WHAT IS BEING ASKED —
Copy the lines that follow, keeping every character the same.

DATASET EXTRACT —
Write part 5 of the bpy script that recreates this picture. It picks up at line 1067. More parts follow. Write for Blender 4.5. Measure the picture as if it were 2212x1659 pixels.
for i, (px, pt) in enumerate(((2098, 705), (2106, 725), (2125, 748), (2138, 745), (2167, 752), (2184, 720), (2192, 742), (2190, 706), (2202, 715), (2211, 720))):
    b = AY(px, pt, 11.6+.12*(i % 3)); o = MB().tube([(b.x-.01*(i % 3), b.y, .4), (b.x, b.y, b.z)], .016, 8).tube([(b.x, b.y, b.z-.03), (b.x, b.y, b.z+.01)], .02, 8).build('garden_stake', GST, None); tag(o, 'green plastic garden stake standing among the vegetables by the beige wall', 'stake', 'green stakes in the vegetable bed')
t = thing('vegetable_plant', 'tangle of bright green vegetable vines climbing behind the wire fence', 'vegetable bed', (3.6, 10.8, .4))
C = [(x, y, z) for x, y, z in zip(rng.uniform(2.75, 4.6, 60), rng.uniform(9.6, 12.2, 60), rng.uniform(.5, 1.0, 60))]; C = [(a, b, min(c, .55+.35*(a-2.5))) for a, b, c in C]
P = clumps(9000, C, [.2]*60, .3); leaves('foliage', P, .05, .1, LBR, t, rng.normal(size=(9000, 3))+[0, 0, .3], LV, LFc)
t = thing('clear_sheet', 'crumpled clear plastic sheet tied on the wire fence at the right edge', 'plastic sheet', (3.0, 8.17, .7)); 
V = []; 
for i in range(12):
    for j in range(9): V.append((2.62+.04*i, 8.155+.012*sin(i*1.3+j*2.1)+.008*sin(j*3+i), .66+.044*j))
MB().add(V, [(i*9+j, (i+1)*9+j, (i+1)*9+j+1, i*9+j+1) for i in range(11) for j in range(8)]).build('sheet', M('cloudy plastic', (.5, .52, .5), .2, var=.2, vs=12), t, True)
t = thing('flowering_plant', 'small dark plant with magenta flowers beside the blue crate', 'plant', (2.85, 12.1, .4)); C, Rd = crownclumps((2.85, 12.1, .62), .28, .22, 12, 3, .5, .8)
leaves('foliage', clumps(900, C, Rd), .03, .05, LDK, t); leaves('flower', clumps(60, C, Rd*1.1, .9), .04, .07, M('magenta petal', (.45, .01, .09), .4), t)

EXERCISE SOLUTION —
Write part 5 of the bpy script that recreates this picture. It picks up at line 1067. More parts follow. Write for Blender 4.5. Measure the picture as if it were 2212x1659 pixels.
for i, (px, pt) in enumerate(((2098, 705), (2106, 725), (2125, 748), (2138, 745), (2167, 752), (2184, 720), (2192, 742), (2190, 706), (2202, 715), (2211, 720))):
    b = AY(px, pt, 11.6+.12*(i % 3)); o = MB().tube([(b.x-.01*(i % 3), b.y, .4), (b.x, b.y, b.z)], .016, 8).tube([(b.x, b.y, b.z-.03), (b.x, b.y, b.z+.01)], .02, 8).build('garden_stake', GST, None); tag(o, 'green plastic garden stake standing among the vegetables by the beige wall', 'stake', 'green stakes in the vegetable bed')
t = thing('vegetable_plant', 'tangle of bright green vegetable vines climbing behind the wire fence', 'vegetable bed', (3.6, 10.8, .4))
C = [(x, y, z) for x, y, z in zip(rng.uniform(2.75, 4.6, 60), rng.uniform(9.6, 12.2, 60), rng.uniform(.5, 1.0, 60))]; C = [(a, b, min(c, .55+.35*(a-2.5))) for a, b, c in C]
P = clumps(9000, C, [.2]*60, .3); leaves('foliage', P, .05, .1, LBR, t, rng.normal(size=(9000, 3))+[0, 0, .3], LV, LFc)
t = thing('clear_sheet', 'crumpled clear plastic sheet tied on the wire fence at the right edge', 'plastic sheet', (3.0, 8.17, .7)); 
V = []; 
for i in range(12):
    for j in range(9): V.append((2.62+.04*i, 8.155+.012*sin(i*1.3+j*2.1)+.008*sin(j*3+i), .66+.044*j))
MB().add(V, [(i*9+j, (i+1)*9+j, (i+1)*9+j+1, i*9+j+1) for i in range(11) for j in range(8)]).build('sheet', M('cloudy plastic', (.5, .52, .5), .2, var=.2, vs=12), t, True)
t = thing('flowering_plant', 'small dark plant with magenta flowers beside the blue crate', 'plant', (2.85, 12.1, .4)); C, Rd = crownclumps((2.85, 12.1, .62), .28, .22, 12, 3, .5, .8)
leaves('foliage', clumps(900, C, Rd), .03, .05, LDK, t); leaves('flower', clumps(60, C, Rd*1.1, .9), .04, .07, M('magenta petal', (.45, .01, .09), .4), t)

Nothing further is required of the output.